IN Brief:
- Hokkaido University has developed a mathematical model designed to estimate fish freshness in real time across distribution chains.
- The system uses ATP degradation, species, storage time, and temperature to predict K-value changes without destructive lab sampling.
- The researchers see scope for sensor-led monitoring, better shelf-life planning, and tighter control of seafood quality in transit.
Hokkaido University researchers have developed a mathematical model designed to estimate fish freshness in real time, offering seafood processors and distributors a new route to tighter shelf-life control across long and fragmented supply chains.
The work, published in the Journal of Food Engineering, focuses on the biochemical changes that begin in fish muscle immediately after death. The model tracks the degradation pathway of adenosine triphosphate, or ATP, and uses that information to estimate the K-value, a long-established scientific indicator of fish freshness.

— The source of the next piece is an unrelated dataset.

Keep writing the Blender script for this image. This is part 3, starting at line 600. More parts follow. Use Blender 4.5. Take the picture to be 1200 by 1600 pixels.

Rather than relying on conventional destructive sampling and laboratory analysis, the model uses a smaller set of operating inputs, including fish species, storage time, and temperature. That opens the door to a non-destructive method that could be used much earlier and much more often across processing, storage, and transport.
Associate Professor Naoto Tsubouchi of Hokkaido University said the problem has been less about recognising freshness decline than measuring it consistently across increasingly complex distribution networks. That lack of precision can distort decisions on pricing, handling, stock rotation, and remaining shelf life, particularly where seafood is moving across export markets and extended cold chains.
The researchers said the model can do more than estimate freshness at a single point in time. By describing ATP breakdown mathematically, it can also project how freshness is likely to change over the following hours or days, which would give processors a firmer basis for dispatch planning, storage allocation, and destination matching.
There is also a quality angle beyond freshness alone. The same biochemical pathway influences flavour, with inosinic acid associated with umami character and later-stage compounds linked to bitterness and off-odours. In practice, that means the model could develop into a tool for predicting both shelf life and eating quality, particularly in species where taste and freshness windows are commercially tight.
The researchers tested the approach across multiple fish species, including mackerel, and said the predicted values aligned closely with measured results. Related aspects of the technology have already been patented in several countries, with future applications expected to include sensor devices and automated freshness monitoring systems.
For seafood processors dealing with longer export routes, stricter waste targets, and more volatile cold-chain economics, that is where the value sits. The closer freshness measurement moves to real operating conditions, the harder it becomes for avoidable waste, conservative write-downs, or poorly timed dispatch decisions to hide in the system.